2025 CFAES Teaching and Learning Symposium - Apple and Book Logo

 

August 11, 2023, 9:00 a.m. - 3:30 p.m.

Fawcett Center

 

 

Click Here to Register

 

Symposium Purpose

The CFAES Teaching & Learning Symposium offers professional development for all members of the College teaching community. This community includes faculty, staff, and students with interest and/or responsibilities relating to: instruction, teaching, advising, student evaluation, outreach, etc. The primary purpose of this college-hosted professional growth and development experience is to provide an opportunity for CFAES to strengthen the collective teaching community. The symposium presents concepts, ideas, best practices, and examples of teaching excellence and innovation for the advancement of student engagement and learning and the enhancement of effective pedagogy and andragogy. Educators as learners are connected to promote the scholarship of teaching, engage in meaningful and authentic teaching-based discourse, and inspire actions toward student learning.

Through this event, it is our hope that participants will challenge themselves and others to become more engaged and active educators.

Agenda (PDF Schedule for the Symposium - Link Forthcoming)

Program (PDF Program for the Symposium - Link Forthcoming) 

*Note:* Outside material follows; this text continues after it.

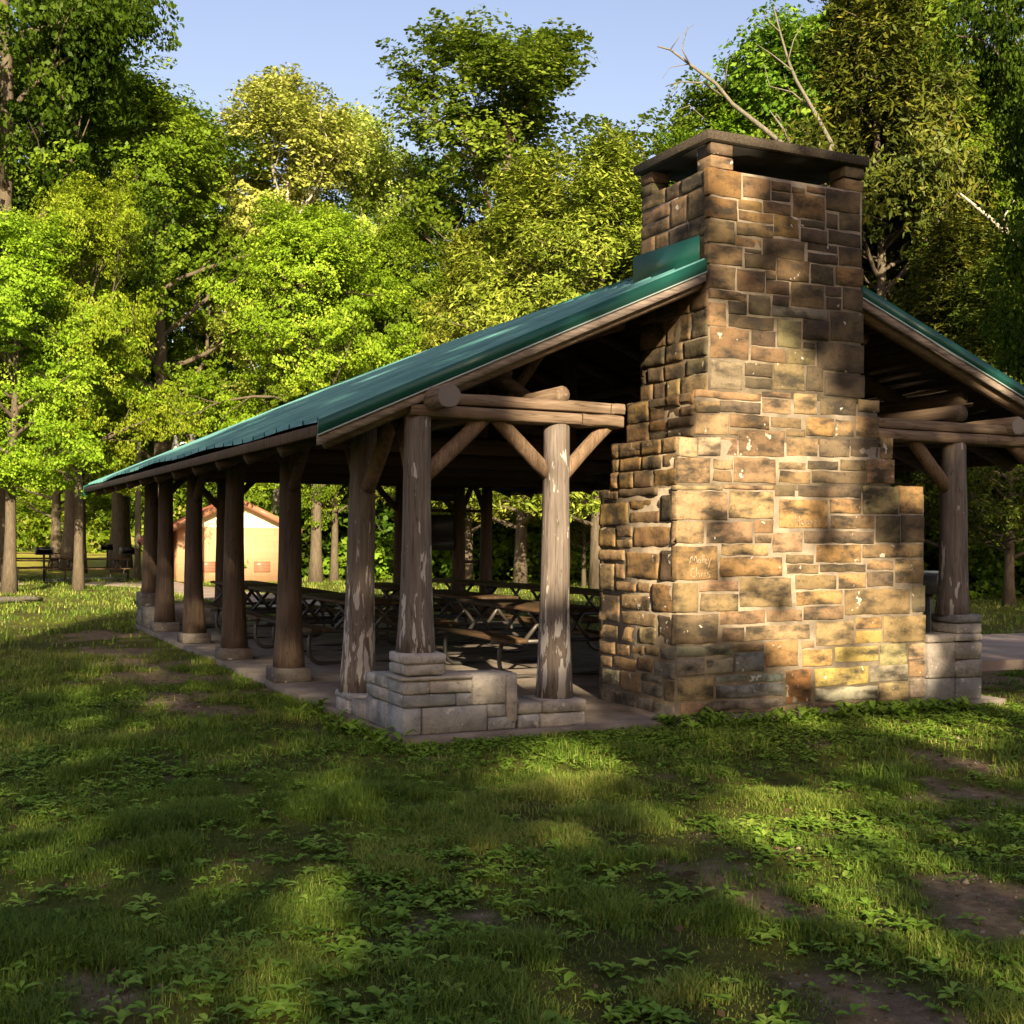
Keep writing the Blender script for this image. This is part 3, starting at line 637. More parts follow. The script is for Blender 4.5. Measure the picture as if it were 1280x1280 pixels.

2025 Symposium Image Gallery

2025 CFAES Teaching & Learning Symposium
Growing Our Culture of Learning:
Developing and Nurturing Mentoring Relationships 

Mentorship, intentionally building one-to-one relationships to foster growth, is increasingly becoming recognized as vital to the teaching and learning exchange, yielding benefits both to traditional success metrics and also to personal wellness for those involved. These relationships can take many forms, from a faculty member mentoring their graduate students on their research journey, to an extension Educator mentoring the learners in their programs, to undergraduate students mentoring one another in a peer mentorship program. Whether an attendee of this symposium is focused on nurturing their own mentoring relationships or coaching others to build theirs, such growth and development starts with understanding what it means to mentor. The following are facets and sub-roles any mentor may fulfill and provide lenses through which to view and assess mentorship. 

 

  • As a model, the mentor inspires and demonstrates desired practices to the mentee. 
  • When “showing a mentee the ropes,” helping that mentee navigate and acclimate to a particular cultural context, a mentor acts as an acculturator
  • When acting as a sponsor, the mentor opens doors, introducing the mentee to people with whom they might build useful working relationships and using the power of their own networks they have already built in service of their less established mentee. 
  • While the above imply the mentor helping a mentee follow paths they themselves have taken, a coach develops and uses expertise in providing perspective and feedback to help their coachee attain their unique professional, personal, or learning goals.
  • In the role of supporter, the mentor focuses on the emotional needs and wellbeing of the mentee, being there when needed, providing opportunities for the mentee to let off steam, and acting as a sounding board. 
  • The final role, educator, focuses on the learning processes: the mentor encourages the mentee’s reflection and articulation of practice and helps the mentee achieve their learning objectives. Note that, while many may self-identify as “educators,” this is only one facet of mentoring within the teaching and learning exchange processes.   

 

Effective use of these various roles, and an understanding of when to shift between them, are key skills for successful mentors. Concurrent sessions throughout the day will touch on such mentoring skills, using the various contextual forms that mentoring relationships can take as thematic threads.